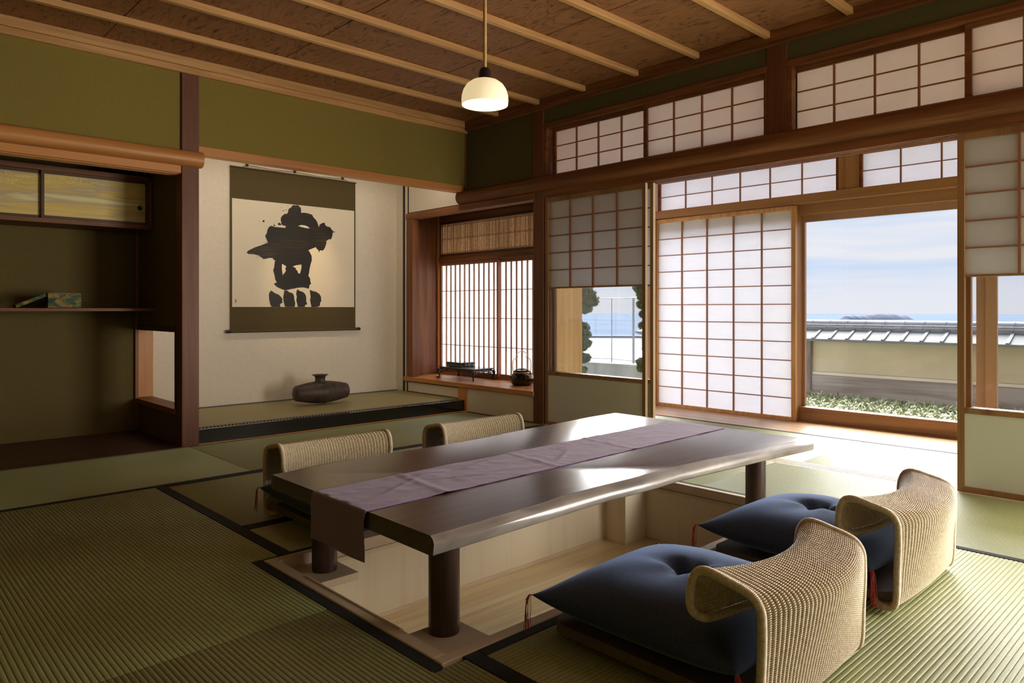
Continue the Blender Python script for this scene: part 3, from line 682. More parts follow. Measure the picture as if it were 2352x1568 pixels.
# corridor end: board wall and glazed opening
struct(MB().box(4.165, 4.548, 3.965, 4.09, 0, 2.5).build('wall_corridor_end', 'yellow_board'), 'pale yellow board wall at the corridor end')
trim(MB().box(4.545, 4.565, 4.02, 4.10, 0, 2.5), 'amber_Z', 'narrow amber jamb at the corridor end')
trim(MB().box(4.565, 4.605, 4.00, 4.10, 0, 2.5), 'yellow_board', 'pale jamb at the corridor end')
trim(MB().box(4.10, 4.15, 3.93, 4.02, 0, 1.77).box(4.155, 4.17, 3.9, 4.04, 0, 2.5), 'light_Z', 'pale track edge at the corner post')
trim(MB().box(4.6, 5.58, 4.02, 4.09, 1.80, 2.5).box(4.6, 5.58, 4.02, 4.09, -.03, .10), 'amber_X', 'head and foot of the corridor end window')
struct(MB().box(4.6, 5.58, 4.05, 4.056, .10, 1.80).build('window_20', 'glass'), 'clear corridor end window')
struct(MB().box(XD+.0, XD+.1, -1.75, -1.5, -.1, 2.5).build('wall_corridor', 'light_Z'))
# short eave
struct(MB().box(5.5, 6.25, -2.6, 4.5, 2.56, 2.62).build('roof_eave', 'light_Y'))

# ================================================================== TATAMI
PITCH = .01435
def ribbed(axis, a0, a1, spans, h=.0030, z=0.0):
    """ribs spaced across [a0,a1]; spans(mid) -> list of (lo,hi) extents along the rib direction"""
    b = MB(); n = max(1, round((a1-a0)/PITCH)); p = (a1-a0)/n
    prof = [(0, -h), (.06, -h*.35), (.2, -.0001), (.5, 0), (.8, -.0001), (.94, -h*.35), (1, -h)]
    for i in range(n):
        for lo, hi in spans(a0+(i+.5)*p):
            V = []
            for e, drop in ((lo, .0015), (lo+.003, 0), (hi-.003, 0), (hi, .0015)):
                for u, dz in prof:
                    q = a0+(i+u)*p
                    V.append((e, q, z+dz-drop) if axis == 'X' else (q, e, z+dz-drop))
            k = len(prof)
            b.add(V, [(r*k+j, r*k+j+1, (r+1)*k+j+1, (r+1)*k+j) for r in range(3) for j in range(k-1)])
    return b
NOTCH = (1.082, 3.224)
def tatami(label, axis, x0, x1, y0, y1, borders=(), cut=None, group=None):
    """borders: list of boxes (x0,x1,y0,y1)"""
    t_ = thing('tatami_mat', label, 'tatami mat', ((x0+x1)/2, (y0+y1)/2, -.03), group)
    if axis == 'X': sp_ = lambda q: [(x0, x1)]; a = (y0, y1)
    else: sp_ = (lambda q: [cut(q)] if cut else [(y0, y1)]); a = (x0, x1)
    ribbed(axis, a[0], a[1], sp_).build('rush_surface', 'tatami_'+axis, t_, smooth=True)
    core = MB()
    if cut:
        lo1, hi1 = cut(x0+.01); lo2, hi2 = cut(x1-.01)
        core.box(x0, NOTCH[0] if x0 < 2 else NOTCH[1], lo1, hi1, -.03, -.004).box(NOTCH[0] if x0 < 2 else NOTCH[1], x1, lo2, hi2, -.03, -.004)
    else: core.box(x0, x1, y0, y1, -.03, -.004)
    core.build('straw_core', 'tatami_'+axis, t_)
    for q in borders: MB().box(q[0], q[1], q[2], q[3], -.012, .0014).build('border', 'border_cloth', t_, bevel=.001)
    return t_
tatami('large left mat ending at the alcove mats, bare rush with thick ribs', 'Y', .27, 1.186, 1.9465, 3.866, [(1.186, 1.236, 2.475, 3.866), (1.082, 1.117, 1.9465, 2.49)], cut=lambda q: (1.9465, 3.866) if q < 1.082 else (2.495, 3.866))
tatami('nearest left mat, thick ribs, in the bottom left corner of the photo', 'Y', .27, 1.186, .02, 1.9445, [(1.186, 1.236, .02, 1.437), (1.082, 1.117, 1.43, 1.9445)], cut=lambda q: (.02, 1.9445) if q < 1.082 else (.02, 1.425))
tatami('mat running below the shelf alcove, behind the ribbed left mat', 'X', -1.5, 1.7, 3.902, YT-.033, [(-1.5, 1.7, 3.868, 3.902)])
tatami('mat running below the black alcove rail, farthest back', 'X', 1.702, 4.018, 3.902, YT-.033, [(1.702, 4.018, 3.868, 3.902), (1.702, 4.018, YT-.033, YT-.024)])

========

» **Prompt**
Restate the data word for word from its first line through the line with "2.56, 2.62).build('roof_eave', 'light_Y'))", leaving out any picture along the way.

» **Solution to this task**
Continue the Blender Python script for this scene: part 3, from line 682. More parts follow. Measure the picture as if it were 2352x1568 pixels.
# corridor end: board wall and glazed opening
struct(MB().box(4.165, 4.548, 3.965, 4.09, 0, 2.5).build('wall_corridor_end', 'yellow_board'), 'pale yellow board wall at the corridor end')
trim(MB().box(4.545, 4.565, 4.02, 4.10, 0, 2.5), 'amber_Z', 'narrow amber jamb at the corridor end')
trim(MB().box(4.565, 4.605, 4.00, 4.10, 0, 2.5), 'yellow_board', 'pale jamb at the corridor end')
trim(MB().box(4.10, 4.15, 3.93, 4.02, 0, 1.77).box(4.155, 4.17, 3.9, 4.04, 0, 2.5), 'light_Z', 'pale track edge at the corner post')
trim(MB().box(4.6, 5.58, 4.02, 4.09, 1.80, 2.5).box(4.6, 5.58, 4.02, 4.09, -.03, .10), 'amber_X', 'head and foot of the corridor end window')
struct(MB().box(4.6, 5.58, 4.05, 4.056, .10, 1.80).build('window_20', 'glass'), 'clear corridor end window')
struct(MB().box(XD+.0, XD+.1, -1.75, -1.5, -.1, 2.5).build('wall_corridor', 'light_Z'))
# short eave
struct(MB().box(5.5, 6.25, -2.6, 4.5, 2.56, 2.62).build('roof_eave', 'light_Y'))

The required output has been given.